---------- SOURCE RECORDS
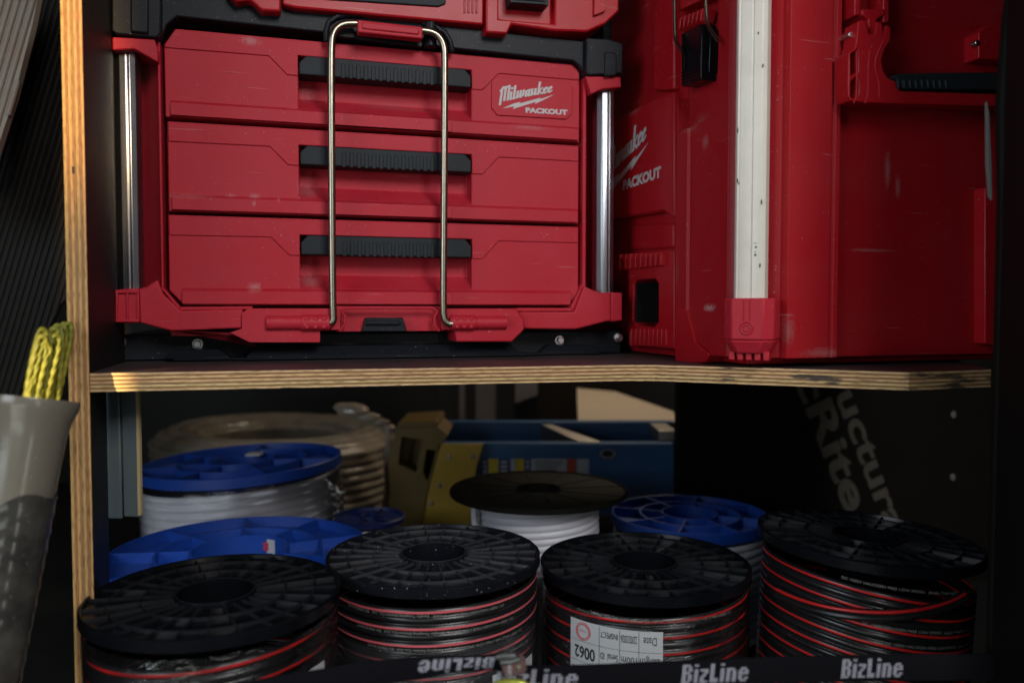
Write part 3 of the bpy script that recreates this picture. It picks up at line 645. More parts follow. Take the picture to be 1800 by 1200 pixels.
bot = [AB(a, b_) for a, b_ in ((-0.017, 0.010), (-0.010, 0.001), (0.010, 0.001), (0.017, 0.010), (0.017, 0.03), (-0.017, 0.03))]
m.add([(x, y, zA(598.4)) for x, y in top] + [(x, y, zA(622)) for x, y in bot], [[i, (i + 1) % 6, 6 + (i + 1) % 6, 6 + i] for i in range(6)] + [list(range(6)), list(range(6, 12))])
br = m.build('rod_bracket', RED, tb, bevel=0.0016)
m = MB()
def em(a, z): q = AB(a, -0.0048); return (q[0], q[1], z)
m.tube([em(0.0058 * math.cos(R(20 * i)), zA(577) + 0.0058 * math.sin(R(20 * i))) for i in range(18)], 0.0008, 6, closed=True)
m.tube([em(0.0030 * math.cos(R(20 * i)), zA(577) + 0.0030 * math.sin(R(20 * i))) for i in range(18)], 0.0006, 6, closed=True)
for a in (-0.0028, 0.0028): m.tube([em(a, zA(563)), em(a, zA(527))], 0.0006, 6)
m.build('bracket_emblem', RED, br)
m = MB()
for i in range(5):
    a = -0.016 + i * 0.008
    q = [AB(a - 0.0028, 0.004), AB(a + 0.0028, 0.004), AB(a + 0.002, 0.016), AB(a - 0.002, 0.016)]
    m.prism(q, zA(634), zA(618), 'z')
m.build('bracket_feet', RED, br, bevel=0.0008)
# front latch with wire bail
m = MB(); m.prism(B.Ss([(1197, 60), (1232, 42), (1232, 140), (1198, 153)], -0.002), -0.002, 0.02, 'x')
m.prism(B.Ss([(1233, 52), (1249, 50), (1246, 128), (1233, 138)], 0.006), 0.006, 0.02, 'x')
lt = m.build('latch', SPBLK, tb, bevel=0.0014)
m = MB()
for i in range(4): m.prism(B.Ss([(1199, 128 + i * 6), (1231, 116 + i * 6), (1231, 118 + i * 6), (1199, 130 + i * 6)], -0.002), -0.0032, 0.0, 'x')
m.tube([(-0.0025, *B.S(*p, -0.0025)) for p in ((1202, 75), (1207, 110), (1204, 124), (1202, 75))], 0.0005, 6)
m.build('latch_ribs', SPBLK, lt)
m = MB()
for i in range(6): m.prism(B.Ss([(1194 + i * 7.5, 34 - i * 3), (1198 + i * 7.5, 30 - i * 3), (1196 + i * 7.5, 48 - i * 3), (1193.5 + i * 7.5, 56 - i * 3)], -0.003), -0.004, 0.012, 'x')
m.prism(B.Ss([(1191, 20), (1258, -12), (1258, -60), (1191, -60)], 0.0), 0.0005, 0.016, 'x')
m.build('latch_hood', RED2, tb, bevel=0.0008)
m = MB()
def bw(pts): return smooth_path([Vector((-0.008, *B.S(a, b_, -0.008))) for a, b_ in pts])
m.tube(bw([(1185, -70), (1186, 40), (1187, 72), (1194, 84), (1200, 92)]), 0.0019, 10)
m.tube(bw([(1239, -70), (1241, 20), (1244, 44), (1252, 58), (1262, 72)]), 0.0019, 10)
m.build('latch_wire', ZINC, tb)
# scuffs: worn pale patch at the recess lip
m = MB(); m.add([(0.0158, *B.S(*p, 0.0158)) for p in ((1192, 240), (1200, 222), (1222, 208), (1257, 194), (1256, 206), (1225, 226))], [[0, 1, 2, 3, 4, 5]])
# side handle
yh = -0.012
m = MB()
m.prism(B.Ls([(1493, 82), (1497, 44), (1505, 40), (1512, 50), (1516, 66), (1526, 66), (1530, 44), (1538, 46), (1541, 66), (1547, 50), (1554, 54), (1553, 76), (1543, 92), (1537, 112), (1541, 130), (1549, 142), (1562, 148), (1570, 164), (1760, 170), (1760, 192), (1548, 186), (1502, 184), (1484, 181), (1480, 170), (1480, 98), (1490, 92)], yh), yh - 0.009, yh + 0.010)
hd = m.build('side_handle', RED2, tb, bevel=0.002)
cm1 = MB(); cm1.prism(B.Ls([(1484, 100), (1497, 92), (1497, 132), (1484, 138)], yh), yh - 0.03, yh + 0.004)
cm2 = MB(); cm2.prism(B.Ls([(1484, 148), (1492, 140), (1498, 146), (1498, 168), (1490, 178), (1484, 174)], yh), yh - 0.03, yh + 0.004)
cut(hd, [cm1, cm2])
m = MB()
for pts in ([(1505, 90), (1506, 130), (1505, 172), (1500, 182)], [(1528, 88), (1526, 130), (1526, 168), (1520, 182)], [(1553, 72), (1543, 92), (1537, 112), (1541, 132), (1546, 150), (1545, 172)]):
    m.tube(smooth_path([Vector((B.L(a, b_, yh - 0.009)[0], yh - 0.009, B.L(a, b_, yh - 0.009)[1])) for a, b_ in pts]), 0.0009, 6)
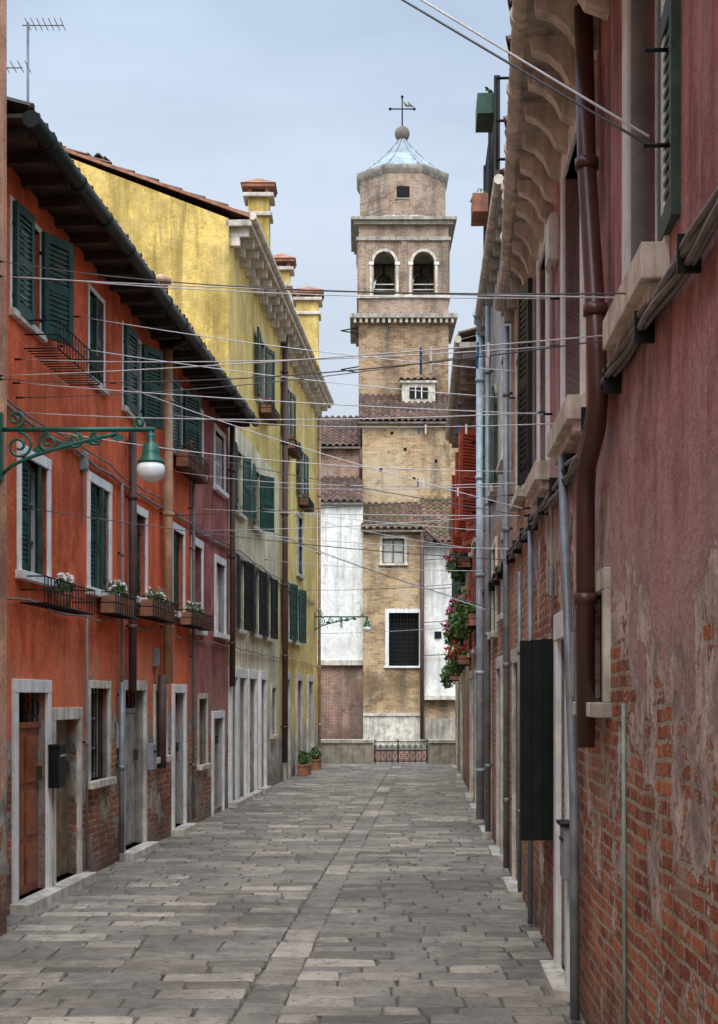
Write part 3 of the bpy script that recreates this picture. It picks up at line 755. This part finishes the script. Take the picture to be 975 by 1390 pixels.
    for k in range(6):
        pts=[]; d=-3.0
        while d<19.3:
            sag=.04*math.sin(d*2.6+k)*(.5+.5*math.sin(d*.9))
            if d<6.9: zz=3.10+.08*max(0,d-4.2)/2.7
            elif d<7.3: zz=3.18-.2*(d-6.9)/.4
            else: zz=2.98+.012*(d-7.3)
            pts.append(F.P(d,zz+sag*.6+.024*(k//2),.03+.022*(k%2)+.01*math.sin(d*5+k))); d+=.16
        mb.tube(pts,.011+.002*(k%2),'cable',6)
    for d in [x*.9 for x in range(-2,21)]:
        mb.bx(F.P(d,3.0 if d>7.3 else 3.08,0),F.t*.02,F.n*.075,Z*.12,'iron')
    mb.tube([F.P(5.0,4.0,0),F.P(5.0,4.0,.1)],.008,'iron',6); mb.tube([F.P(4.9,3.63,0),F.P(4.9,3.63,.12)],.008,'iron',6)
    mb.tube([F.P(9.3+.03*math.sin(i*.9),3.0-.09*i,.03) for i in range(10)],.008,'cable',5)
    mb.tube([F.P(11.2+.02*math.sin(i*.7),3.0-.25*i,.03) for i in range(12)],.01,'cable',5)
    mb.obj('cable_bundle',e)
    mb=MB(); fbox(mb,F,8.02,8.26,.72,1.02,0,.08,'box_plastic'); fbox(mb,F,8.05,8.23,.93,.95,.081,.088,'iron'); mb.bx(F.P(8.0,1.02,-.0),F.t*.28,F.n*.1,Z*.02,'iron'); mb.obj('post_box',bevel=.008)
mauve()
junction(RW,9.3,2.4); junction(RW,11.0,1.2,.3,.35); junction(RW,9.2,4.55,.3,.3,'box_white')
# =================================================================== RIGHT: further houses
def rhouse(name,d0,d1,ze,mat,wins,doors,proj=.3,shmat='shutter_green',roofmat='rooftile',soff='stone_grey',gut='cream_paint',depth=6.5,ang=(14,10)):
    e=empty(name); F=RW; mb=MB();fr=MB();sh=MB();dr=MB();ops=[]
    for (a,b,c,d,o) in wins:
        ops.append((a,b,c,d)); surround(fr,F,a,b,c,d,.08,.025,'stone'); sash(fr,F,a,b,c,d)
        if o==1: shutter(sh,F,a,-1,ang[0],(b-a)/2,c,d,shmat); shutter(sh,F,b,1,ang[1],(b-a)/2,c,d,shmat)
        elif o==2: shutter(sh,F,a,-1,4,(b-a)/2,c,d,shmat); shutter(sh,F,b,1,4,(b-a)/2,c,d,shmat)
    for (a,b,m) in doors:
        ops.append((a,b,.06,2.05)); surround(fr,F,a,b,0,2.05,.12,.035,'stone',door=True); door(dr,F,a,b,.06,2.05,m,'plank'); fbox(fr,F,a-.15,b+.15,-.05,.06,-.1,.12,'stone')
    wall(mb,F,d0,d1,-.1,ze,ops,mat); body(mb,F,d0+.01,d1,-.1,ze,depth,mat,ridge=1.2)
    mb.obj('walls',e); fr.obj('window_surrounds',e,.006)
    if sh.v: sh.obj('shutters',e)
    if doors: dr.obj('doors',e,.004)
    mb=MB(); fbox(mb,F,d0,d1,ze,ze+.06,-.05,proj,soff)
    d=d0+.15
    while d<d1-.1: fbox(mb,F,d,d+.09,ze-.13,ze,0,proj*.85,soff); d+=.5
    mb.tube([F.P(d0,ze+.1,proj+.02),F.P(d1,ze+.1,proj+.02)],.05,gut,12); mb.obj('eave_and_gutter',e)
    mb=MB(); tile_roof(mb,F.P(d1,ze+.15,proj),-F.t*(d1-d0),-F.n*(proj+depth/2)+Z*1.25,roofmat); mb.obj('roof',e)
    return e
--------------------
§ SHORT EXERCISE:
Gather up every line from the listing above in which the word "this" occurs.

§ EXPECTED ANSWER:
Write part 3 of the bpy script that recreates this picture. It picks up at line 645. More parts follow. Take the picture to be 1800 by 1200 pixels.
Write part 3 of the bpy script that recreates this picture. It picks up at line 755. This part finishes the script. Take the picture to be 975 by 1390 pixels.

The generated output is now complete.